We did nothing simply. Dress-up became a full-on soap opera re-enactment. Soccer practice became a musical song-and-dance. Our lunches had to be served in a separate room from the rest of the kids or else they’d come up and rub our heads while we ate: they called it the Gifted Petting Zoo.
We didn’t pass notes, we passed notebooks. Between each class, each of us would sneak our notebook into the next recipient’s backpack and they would spend the whole next class scrawling a long-winded missive about Phillip’s hair or whoever.
I didn’t care for boys. How could I? I was always at least six-inches taller than the tallest boy in class, and I still held a grudge because they were the same boys who called me gay repetitively in elementary school. I only had one crush in middle school and it was mostly fabricated (most popular guy in school, I hadn’t even the patience to come up with a creative lie!). I didn’t write about boys in our notebooks.
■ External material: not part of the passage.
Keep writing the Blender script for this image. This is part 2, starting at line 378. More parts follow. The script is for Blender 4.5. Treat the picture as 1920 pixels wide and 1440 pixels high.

So I made things up. Lola the Lizard who spent much of her time living in our English teacher’s ratty hair. That sort of thing. My most popular stories were a strange brand of Harry Potter FanFiction that depicted multiple, almost episodical, scenarios in which Harry started falling in love with Ginny Weasley (called it–sorry, my inner-fangirl will never get over that I TOTALLY SAW THAT COMING!). Eventually, these became so popular that I started getting my own notebooks and filling them with these terrible FanFiction romances, which were passed around school like a John Green novel.
I became known for these. Oh man, I’d cringe to read even a single one these days, but people liked them. We giggled over them in the locker room. Sometimes I pushed the boundaries into the elicit.
We also used to play this game in English where we’d write for a while and then pass our story onto the next person and they would continue it. By the end of class, we’d read them aloud. It was always known which parts I’d written, everyone would turn to me and laugh as I’d take a perfectly dull story and turn it into something absurd. I loved that feeling–making people laugh with my own strange thoughts.
One day before soccer practice, I remember it perfectly, I was at my friend Kelly’s house and, while her mom was otherwise preoccupied (she was a helicopter parent), she took me into the computer room and promised to show me something. It was a website devoted to Harry Potter FanFiction (this was back in the day, FanFiction wasn’t even a term yet). It was like my Mecca. It was just a trove of stories about Harry Potter, hypothetical later books (the series was only on about Four at the time), short stories, minor characters turned into major. This changed my life. It was like giving a twelve year old the key to changing her world.
It’s mildly embarrassing to admit that I started writing because I was a huge Harry Potter nerd. I was a Fangirl, plain and simple. I used to like to write myself into the books. Tall and awkward, I craved a place where I’d be accepted–maybe writing could be it?
I got carried away with the whole FanFiction thing. By high school, we’d all stopped passing notebooks, and Harry Potter had been replaced by Jane Austen. I had fewer and fewer friends and more and more stories. I finished novel-length works that were really just modern adaptations of classic novels.
I fed on reviews. I honestly believe that FanFiction was the perfect place to start for a young writer–hopelessly regurgitating the same plot, fleshing out classic characters over and over again. I can still repeat Pride and Prejudice to you scene-for-scene. I learned what a good story consists of by repeating these stories on message boards. I learned through reviews how people would react to every word I typed. I learned how to write on a FanFiction forum.
Eventually things morphed and I wasn’t even, without even noticing, writing FanFiction anymore. I was just writing. They weren’t from a novel updated or adapted, they were from my own head. Some loosely held the plot of the book I’d posted them in, but they were a whole new thing entirely.
I was becoming my own writer.
It’s weird that I still feel the burn of shame for something that took up so much of my time and childhood. I didn’t want to go to a party on a Friday night, I wanted to stay in and write FanFiction. I wrote it until around the time I graduated college, but I’m not sure I ever intentionally told a soul; every now and then someone would use my computer or look over my shoulder and I’d snap at them as if they’d just offended my mortal being (or rather glimpsed my biggest secret).
I was (still am?) really embarrassed about the whole thing, but, in a way, grateful. I am the writer I am now because FanFiction made me really passionate about sitting down and creating a story.